インドネシア、バリ島に音楽、舞踊、絵画といった分野でバリ文化に多大な影響を及ぼしたドイツ人アーティスト・ヴァルター・シュピース(1895年9月15日〜1942年1月19日)という画家がいた。
この画家を知ったのは20年ほど前、バリ特集の企画していたときだった。
未だ海外へ行ったことのない私にとって少し窮屈な企画であり、バリに興味を持つどころか突っぱねたい気持ちで一杯だった。
そのような事情の中でリサーチがスタートした。
インドネシアに関する資料を漁っている内に、このヴァルター・シュピースに出くわしたのだった。
彼の描く絵はどこか遠近法を主体としたナイーフ・アート(素朴派)のアンリ・ルソーの絵と重なり、プリミティブで詩的な絵画に思えた。
きっとそれは私だけがそのように感じただけであって、いやルソーの絵とは全く違うよと見知らぬ人から言われるかも知れない。
それがシュピースの絵とのファーストインプレッションだった。
20年前の企画は頓挫し、中途半端な状態のままお蔵入りとなってしまった、そして今回その企画がまた浮上したのである。
浮上したからと言ってそれが必ずや実るとは限らない、確率は何万分の一に等しいのだから。
彼は帝政ロシアの裕福な家庭に生まれたが、第一次大戦の戦争に巻き込まれ家族と離ればなれになってしまう。それがきっかけでロシアのウラル山脈の収容所に送られ、解放の後、父の故郷ドイツへ帰還し画家としてデビューした。
だが慣れていたはずの都会の生活にはなじめず、彼の心はウラルの原野で触れた純朴な遊牧民たちに思いを馳せ、都会暮らしから逃れたい気持ちで一杯だった。
そんな折、知り合いの医師が撮った写真に彼は釘付けになった。
密林を駆け回る褐色の原住民たち、都会にはないある種の無垢なまでの大らかさがそこに垣間見え、不思議な磁場に引き寄せられていった。

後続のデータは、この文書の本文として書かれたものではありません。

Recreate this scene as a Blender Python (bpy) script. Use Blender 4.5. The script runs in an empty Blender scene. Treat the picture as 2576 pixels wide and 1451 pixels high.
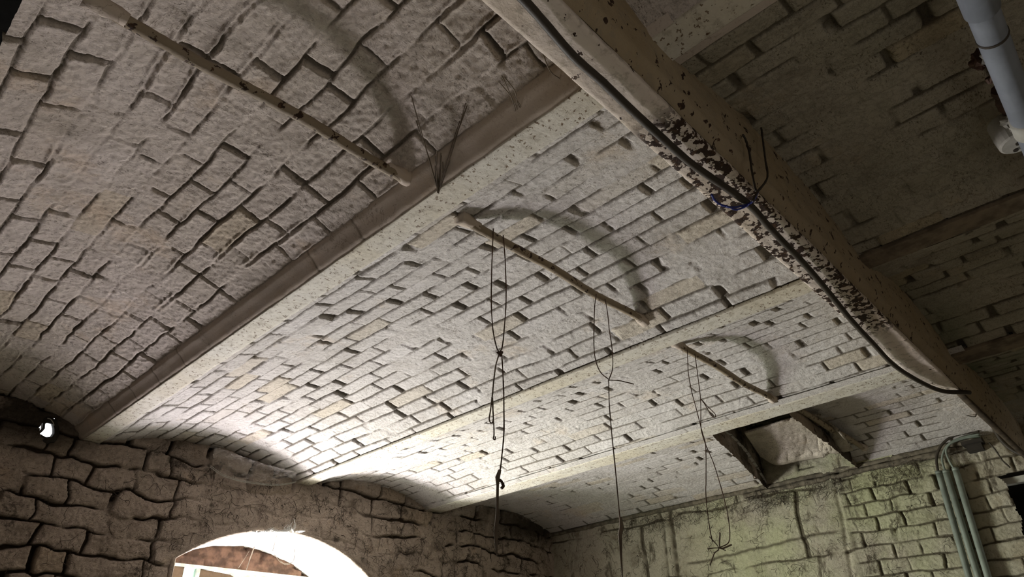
import bpy, math, random
import numpy as np
from mathutils import Vector, Matrix
random.seed(7)
C = bpy.context.scene.collection
scn = bpy.context.scene
PI = math.pi
# ------------------------------------------------------------------ scale: 1 unit = 1.2 m, eye 1.5 m above the floor
S = 1.2
H = 1.5
def W(x, y, z): return Vector((x*S, y*S, z*S+H))

# ------------------------------------------------------------------ camera
R = [[0.6900809551511188, -0.7231236235624015, -0.02967322671537448],
     [-0.3620629749579707, -0.3804387628431487, 0.8509857518730607],
     [-0.6266567461555835, -0.5765054837313839, -0.5243498352487008]]
Rn = np.array(R).T            # world <- camera
cam_d = bpy.data.cameras.new('camera')
cam = bpy.data.objects.new('camera', cam_d); C.objects.link(cam)
cam_d.sensor_width = 36.0
cam_d.lens = 1704.0/2576.0*36.0
cam_d.clip_start = 0.02
cam.matrix_world = Matrix.Translation((0, 0, H)) @ Matrix([list(r) for r in Rn]).to_4x4()
scn.camera = cam

# ------------------------------------------------------------------ view, world, daylight
scn.view_settings.view_transform = 'Standard'
scn.view_settings.look = 'None'
scn.view_settings.exposure = 0.34
scn.view_settings.gamma = 1.0
scn.cycles.diffuse_bounces = 3
scn.cycles.max_bounces = 8
scn.view_settings.use_curve_mapping = False
world = bpy.data.worlds.new('sky'); scn.world = world
world.use_nodes = True
bg = world.node_tree.nodes['Background']
bg.inputs[0].default_value = (0.95, 0.97, 1.0, 1)
bg.inputs[1].default_value = 2.5

def area(name, loc, direction, sx, sy, power, color, spread=180):
    d = bpy.data.lights.new(name, 'AREA'); d.shape = 'RECTANGLE'
    d.size = sx; d.size_y = sy; d.energy = power; d.color = color
    d.spread = math.radians(spread)
    o = bpy.data.objects.new(name, d); C.objects.link(o)
    o.location = loc
    o.rotation_euler = Vector(direction).to_track_quat('-Z', 'Y').to_euler()
    return o
# daylight thrown up from the sunlit ground outside the cellar window, and the flatter light from the garden
area('daylight_from_ground', W(1.74, 3.66, -0.22), (-0.30, -1.0, 0.72), 1.0, 0.27, 96, (1.0, 0.925, 0.97))
area('daylight_from_garden', W(1.80, 3.68, 0.10), (0.75, -1.0, 0.0), 1.15, 0.75, 46, (0.90, 1.0, 0.76), 150)
# weak unseen fill lamp added behind the camera to lift the near vaults
area('fill_behind_camera', W(-0.4, -0.9, -0.8), (0.0, 0.36, 0.9), 1.0, 1.0, 4.5, (1.0, 0.95, 0.86), 130)

# ------------------------------------------------------------------ numpy noise
def _tab(seed): return np.random.RandomState(seed).rand(256, 256)
_tabs = {}
def vn(x, y, seed=0):
    if seed not in _tabs: _tabs[seed] = _tab(seed)
    t = _tabs[seed]
    xi = np.floor(x).astype(int); yi = np.floor(y).astype(int)
    fx = x-xi; fy = y-yi
    fx = fx*fx*(3-2*fx); fy = fy*fy*(3-2*fy)
    a = t[xi & 255, yi & 255]; b = t[(xi+1) & 255, yi & 255]
    c = t[xi & 255, (yi+1) & 255]; d = t[(xi+1) & 255, (yi+1) & 255]
    return (a*(1-fx)+b*fx)*(1-fy)+(c*(1-fx)+d*fx)*fy
def fbm(x, y, seed=0, o=4):
    s = 0; a = .5; n = 0
    for i in range(o):
        s = s+a*vn(x*2**i+17.3*i, y*2**i+5.1*i, seed+i); n += a; a *= .55
    return s/n
def sst(a, b, x):
    t = np.clip((x-a)/(b-a), 0, 1); return t*t*(3-2*t)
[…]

シュピースはいくつかの試練の中、念願の楽園の島、バリにたどり着くのであった。
しかし、そこは彼の予想し得ない命運が待ち構えていたのだった。
シュピースが29歳の時、神々が宿ると言われる原始の島に足を踏み入れた、それも王家の招きによるものであった。
楽園への招待は必ずしも神秘だけの世界だけではなかった、調べていく内に、彼が描く絵よりも彼のバリでの活躍振りにただならぬものを感じたのだった。
元々バリの絵は宗教儀式を模したものやインドの神話などが多く、平面的な絵でインドネシアの影絵芝居、ワヤンスタイルをモチーフにしているのが殆どだった。
そこで、バリのアーティストたちはシュピースが描く遠近法に少しずつ影響されて行き、バリのアーティストたちが描く世界は日常生活や風景へと意識が注がれていった。
シュピースは彼らの熱意にほだされ芸術集団(ピタハマ)を作り、その作品を果敢に海外へと紹介し、それまで楽園で留まっていた絵画をシュピースは精力的に取り組んでいった、それは紛れもなく革新的なものだった。
シュピースはさらにバリの舞踏ケチャにも彼流の色を付けアレンジした、バリ文化の象徴であるケチャは、土俗的な要素を取り入れ神を讃え、舞いそして歌う。
そのパフォーマンスを見たシュピースが新たに手を加えていったのだった。
シュピースにとってバリでの生活はまさに楽園そのもので、建築・音楽etcとあらゆる文化に繋がるものを彼は創作していった。
だがその至福の時間は限られていた、押し迫る第二次世界大戦である。ドイツがオランダを占領した後、インド政府に敵国人として逮捕されジャワ島へ収監されてしまう。そのような中、日本軍がインドに攻め入りセイロンに移送される途中で、シュピースは日本軍の爆撃に遭いインド洋上で非業の死を遂げてしまう。
シュピースは絵画に及ばず、楽園の地に幾多の文化遺産を遺し散って行った。
そのひとつであるアトリエ、宮殿の東にあるチャンプアン渓谷を見下ろす斜面に建てられたアトリエは壮観だ。
バリ伝統手法による彫刻や茅葺き屋根に、西洋の機能性を取り混ぜたアトリエ、その建築法は今世紀のリゾートホテルの基礎となったと言われている。
かのチャップリンやノエル・カワード(俳優・作家・脚本家)などが足繁く通い、ヨーロッパのサロンのように利用したという。
シュピースがバリで享受した貴族のような生活を揶揄する人間もいるが、彼がいたからこそ楽園というキャンバスが生まれた。
現代バリ芸術の父シュピース、彼のさらなる夢はインド洋海底深く眠っていることだろう。